Now, I’m just a simple guy
But there’s one thing sure as shootin’
I hate those folks who think that they’re
So doggone high falutin

I’d be the same in Hollywood
Or right in my own kitchen
I believe in fussin’ when you’re mad
And scratchin’ when you’re itchin’

I’m a plain old country boy
A cornbread lovin’ country boy
I raise Cain on Saturday
But I go to church on Sunday

I’m a plain old country boy
A cornbread lovin’ country boy
I’ll be lookin’ over that old gray mule
When the sun comes up on Monday

Where I come from, opportunities
They never were too good
We never had much money
But we done the best we could

Ma doctored me from youngin’ hood
With epson salts and iodine
Made my diapers out of old feed sacks
My ‘spenders out of plow lines

I’m a plain old country boy
A cornbread lovin’ country boy
I raise Cain on Saturday
And I go to church on Sunday

I’m a plain old country boy
A tater eating eatin’ country boy
I’ll be lookin’ over that old gray mule
When the sun comes up on Monday

Every time the preacher called
Ma always fixed a chicken
If I’d reach for a drumstick
I was sure to get a lickin’

She always saved two parts for me
But I had to shut my mouth
T’was the gizzard and the north end
Of a chicken flyin’ South

I’m a plain old country boy
A cornbread lovin’ country boy
I raise Cain on Saturday
But I go to church on Sunday

I’m a plain old country boy
A tater eatin’ country boy
I’ll be lookin’ over that old gray mule
When the sun comes up on Monday

“When we are children we seldom think of the future. This innocence leaves us free to enjoy ourselves as few adults can. The day we fret about the future is the day we leave our childhood behind.” 
― Patrick Rothfuss


7 thoughts on “Memories of Home”

  1. Well, I grew up in the city (in northwest Austin, TX), so didn’t have any experiences similar to yours, but I appreciate them.

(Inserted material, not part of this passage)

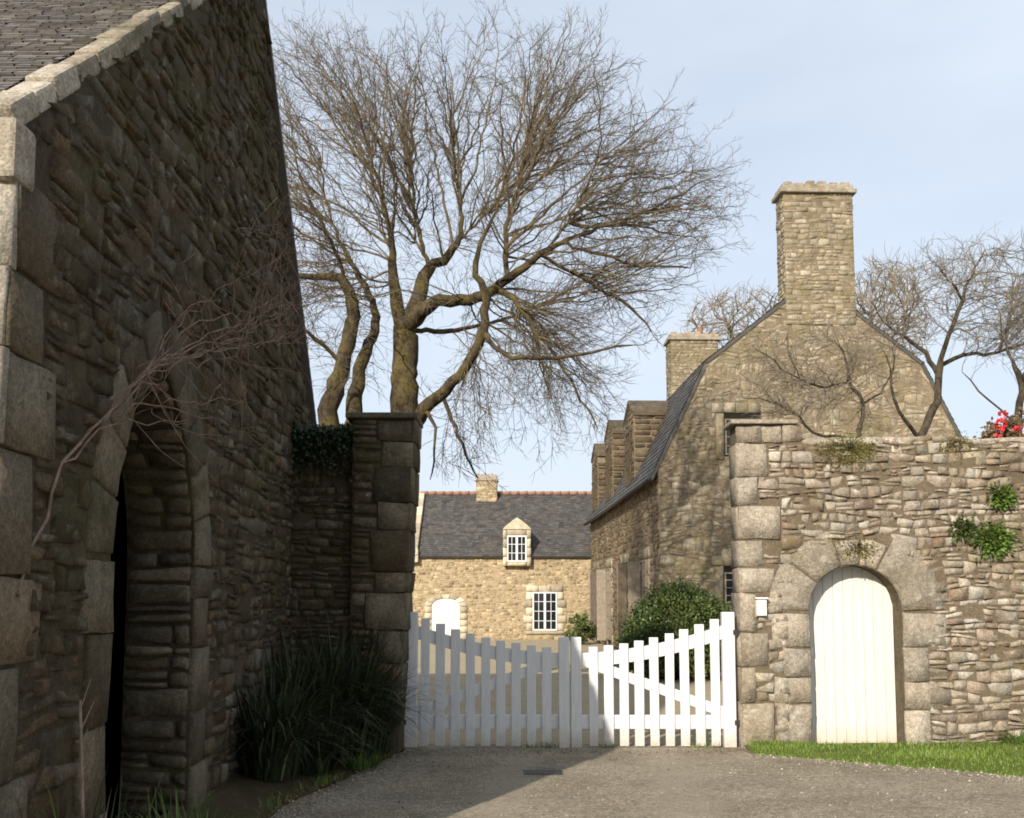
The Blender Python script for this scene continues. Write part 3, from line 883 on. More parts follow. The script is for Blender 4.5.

    My grandma was close to the land and gardening. My mom, her youngest daughter, didn’t share her interest in the necessities of gardening, but took her daughters hiking and camping, along with my dad — on many summer camping excursions.

    It totally influenced the direction of my life. I’m so grateful for that.

    Thanks for sharing your memories.


    1. I love writing about my childhood. It brings me great peace.

      We went on a lot of hikes, too, and I understand the influence on our later lives.

      Thank you for taking the time to read.

      Liked by 1 person

      1. I was just remembering, too, the sense of freedom that I had as a child, but that many children don’t have the opportunity to experience today. It was always great to have a group of kids out “exploring” at the botanical garden where I used to work out — they thrived on those excursions.

        As an adolescent and young teen, I was free to roam the cedar scrub juniper woodlands that surrounded our house and beyond (in those days, it was prior to the waves of housing that now cloaks those hillsides for miles and miles), poking around in creeks, and riding my bike everywhere. Wonderful memories.


        1. Memories of home and childhood should be a comfort and I am happy you have such fond memories. We took our grandchildren up to the Arboretum where we checked out explorer backpacks. One chose birds and the other bugs and insects. They had a great day. Exploring is such an important part of growing up.


  2. Maggie,
    Such wonderful memories you have had.
    I raised my kids in the burbs just as I had been raised. Once I tried my hand at growing fruits and vegetables and the soil was wonderfully giving. Sadly what I didn’t know is that we had citrus rats that were the size of a large cat.I saw them early one morning. They ate all the tomatoes and oranges before I could get to them. I called animal control and they said yep, nothing they could do about them.
    It wasn’t funny then but in hind-site I am sure I looked like a crazed woman. I got out a chain saw, cut down the orange trees and turned under the entire garden.
    Thanks for sharing.


    1. Ugh – we had citrus rats when we lived in Florida. We had grapefruit trees, orange trees, tangerine trees and an avocado tree. I don’t think we ever got to eat an avocado because by the time they fell they had been ‘tasted’ by the rats. I didn’t cut all the trees down, but I can understand not wanting to share your space with them. Where we lived was once a citrus grove and they were a very common sight.